_What needs to be done_.
Leaving out the pictures, transcribe all of the records faithfully.

········

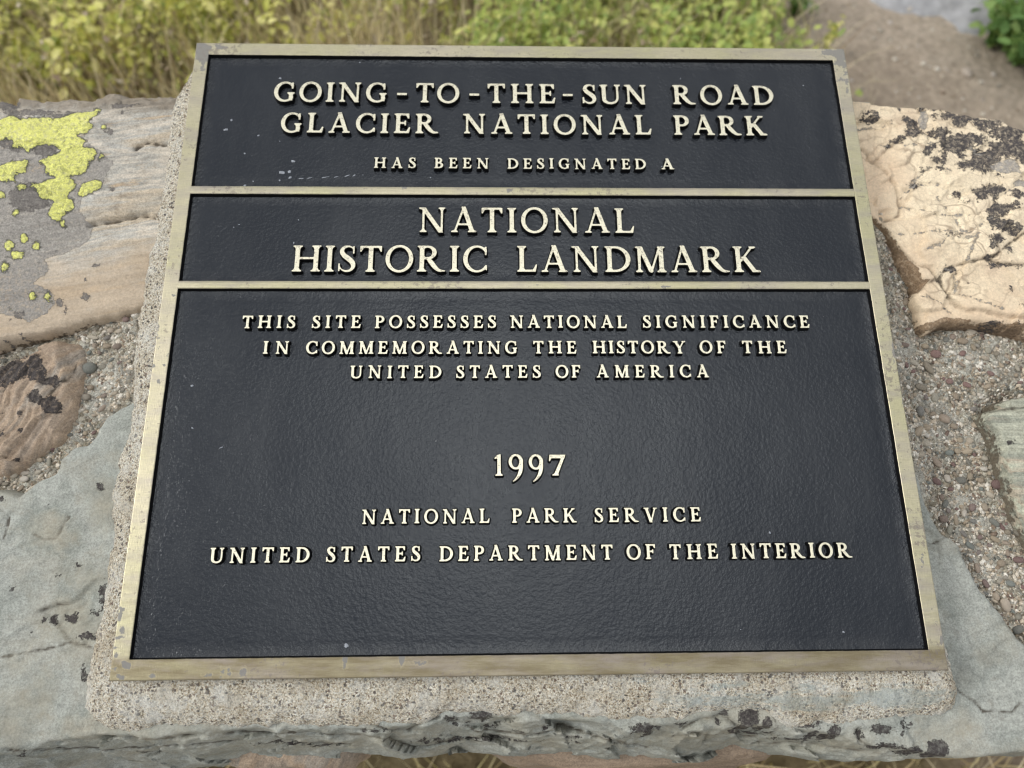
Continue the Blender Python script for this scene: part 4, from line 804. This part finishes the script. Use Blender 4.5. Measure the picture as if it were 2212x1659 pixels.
    if c == 'U': return .96, Un(St(.18, b=0, y0=.32), St(.82, .085, b=0, y0=.32), Cu([(.18, .36, .17), (.20, .18, .16), (.33, .06, .11), (.50, .03, .09), (.68, .08, .09), (.79, .2, .085), (.82, .38, .085)]))
    if c == 'V': return .98, Un(Dg(.17, 1, .50, -.03, .18), Dg(.84, 1, .50, -.03, .085), Sf(.17, 1), Sf(.84, 1, .08))
    if c == 'Y': return .98, Un(Dg(.16, 1, .49, .42, .18), Dg(.84, 1, .49, .42, .085), Sf(.16, 1), Sf(.84, 1, .08), St(.49, t=0, y1=.5))
    if c == 'K': return .98, Un(St(.18), Dg(.25, .40, .74, 1, .10), Dg(.38, .60, .78, 0, .19), Sf(.74, 1, .09, .08), Sf(.82, 0, .17, .08))
    if c == '-': return .44, Rc(0, .38, .44, .475)
    if c == '1': return .44, Un(St(.24, .17, t=0, E=.10), Pl((.155, 1), (.325, 1.03), (.325, .8), (.155, .84), (.02, .80), (.02, .86)))
    if c == '9': return .72, Un(In_(El(.36, .66, .36, .37), -El(.345, .66, .185, .275)), Cu([(.62, .66, .16), (.63, .42, .17), (.56, .14, .17), (.42, -.10, .12), (.22, -.27, .05)]))
    if c == '7': return .84, Un(Rc(.04, .83, .80, 1), Pl((.0, .70), (.05, .68), (.14, .85), (.14, 1), (.03, 1)), Pl((.80, 1), (.84, 1), (.42, 0), (.22, 0), (.62, .84)), Sf(.32, 0, .14, .09))
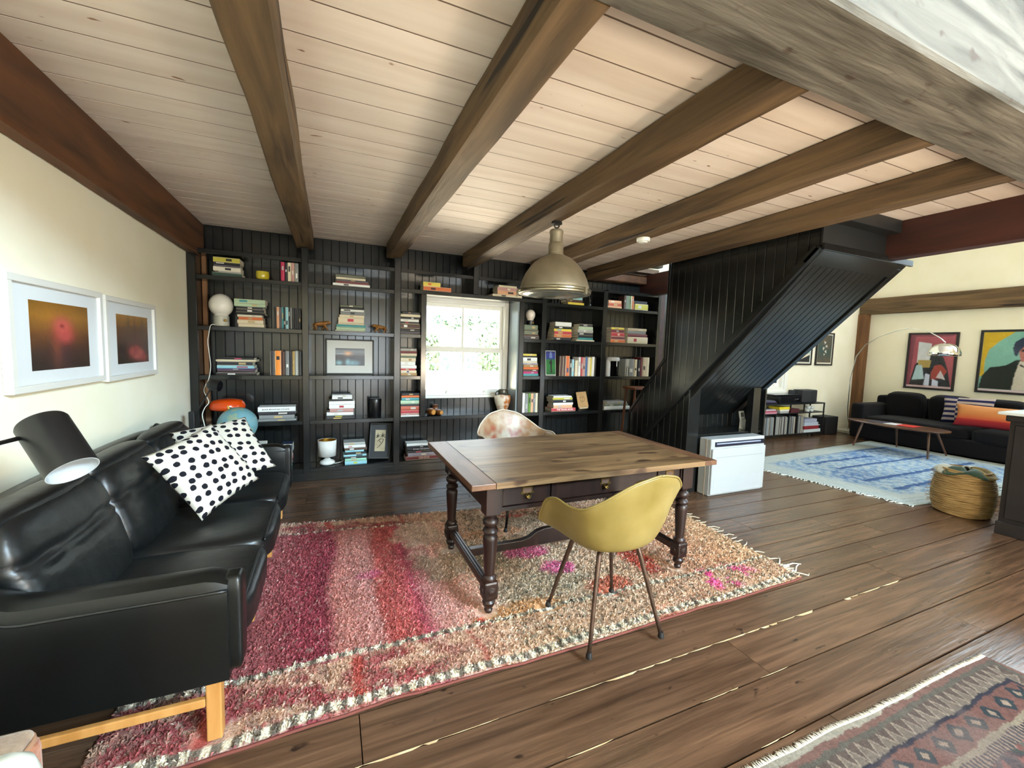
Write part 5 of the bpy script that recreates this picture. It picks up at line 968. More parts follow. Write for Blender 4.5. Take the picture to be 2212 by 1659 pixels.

········

_Exercise output_.
Continue the Blender Python script for this scene: part 4, from line 804. This part finishes the script. Use Blender 4.5. Measure the picture as if it were 2212x1659 pixels.
    if c == 'U': return .96, Un(St(.18, b=0, y0=.32), St(.82, .085, b=0, y0=.32), Cu([(.18, .36, .17), (.20, .18, .16), (.33, .06, .11), (.50, .03, .09), (.68, .08, .09), (.79, .2, .085), (.82, .38, .085)]))
    if c == 'V': return .98, Un(Dg(.17, 1, .50, -.03, .18), Dg(.84, 1, .50, -.03, .085), Sf(.17, 1), Sf(.84, 1, .08))
    if c == 'Y': return .98, Un(Dg(.16, 1, .49, .42, .18), Dg(.84, 1, .49, .42, .085), Sf(.16, 1), Sf(.84, 1, .08), St(.49, t=0, y1=.5))
    if c == 'K': return .98, Un(St(.18), Dg(.25, .40, .74, 1, .10), Dg(.38, .60, .78, 0, .19), Sf(.74, 1, .09, .08), Sf(.82, 0, .17, .08))
    if c == '-': return .44, Rc(0, .38, .44, .475)
    if c == '1': return .44, Un(St(.24, .17, t=0, E=.10), Pl((.155, 1), (.325, 1.03), (.325, .8), (.155, .84), (.02, .80), (.02, .86)))
    if c == '9': return .72, Un(In_(El(.36, .66, .36, .37), -El(.345, .66, .185, .275)), Cu([(.62, .66, .16), (.63, .42, .17), (.56, .14, .17), (.42, -.10, .12), (.22, -.27, .05)]))
    if c == '7': return .84, Un(Rc(.04, .83, .80, 1), Pl((.0, .70), (.05, .68), (.14, .85), (.14, 1), (.03, 1)), Pl((.80, 1), (.84, 1), (.42, 0), (.22, 0), (.62, .84)), Sf(.32, 0, .14, .09))
Write part 5 of the bpy script that recreates this picture. It picks up at line 968. More parts follow. Write for Blender 4.5. Take the picture to be 2212 by 1659 pixels.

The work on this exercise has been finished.